Some of the wildlife on the trail

After dinner, we walked back to our bikes and then rode the 3 1/2 miles back to our van. “All in all it was a wonderful late afternoon stroll with my best friend and lover” is what I recorded in my journal that night. This was the first of many journeys that Linda would accompany me during the first few years on the IAT.


















The ribs weren't the only thing that were hot at the Hog Wild BBQ & Grill

Hike 7 (Part 1): Wednesday, June 14, 2006 
Luck to Highway 35

It felt so good to be back on the trail (before my last hike the week before I hadn't been on the IAT for nearly three months) that I decided to “combine pleasure with pleasure” the following Wednesday. It was a beautiful day and I engaged in what one man refers to as “long winding prayer” or essentially hiking and praying simultaneously.

I left Luck around 9 a.m. and had the trail virtually to myself.

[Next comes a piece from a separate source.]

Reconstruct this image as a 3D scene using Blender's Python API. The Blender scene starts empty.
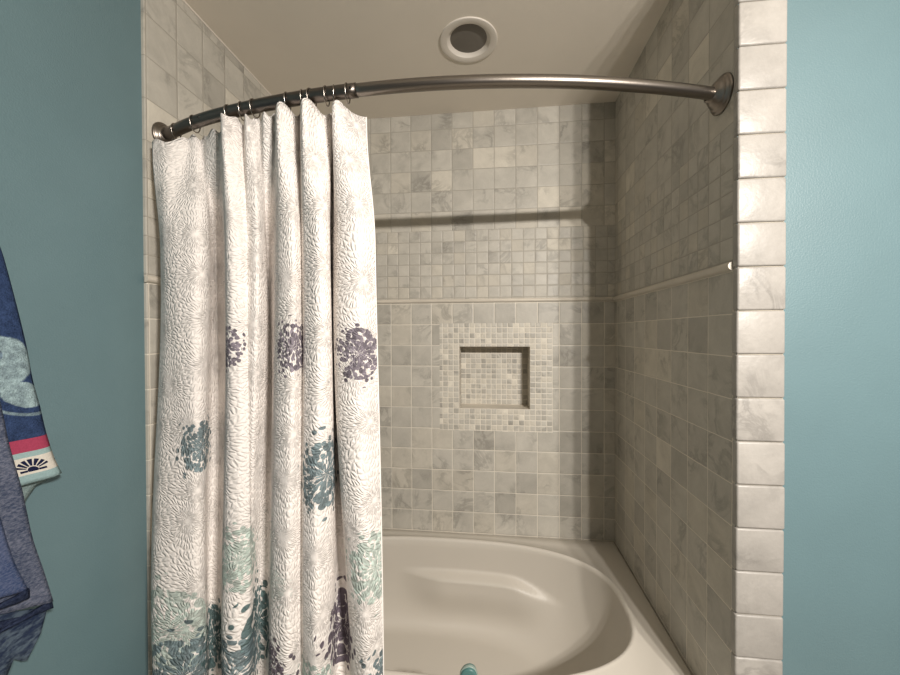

In fact, more often than not, in the 250 plus trail miles I have logged since 2006, I am all alone out on the IAT. Now that may have more to do that I usually am hiking on my day off which happens to be a Thursday but if you are seeking solitude, you can find it out here (if you don't include the birds and wildlife you are more than likely to encounter on a given hike, of course). That morning I played hide 'n seek with a handful of deer. The colors of the wildflowers which were in full bloom were just stunning.

Just before the IAT parts from the Gandy, there's a hidden ledge below the trail that crosses the Trade River. I rested there awhile and then proceeded on my way. Just south of Frederick at long last the IAT left the Gandy.” 







 

























I saw this guy several times that morning


Trade River

Right before Highway 35 crosses over the GDT, the IAT segues to the east. The rest of that journal entry I'll save for my next post. A strong and fit person could probably do the entire 13 mile segment in one full day – or less - but it took me four. It is fairly boring from a scenic point of view but I enjoyed my brief  rambles on the GDT nonetheless.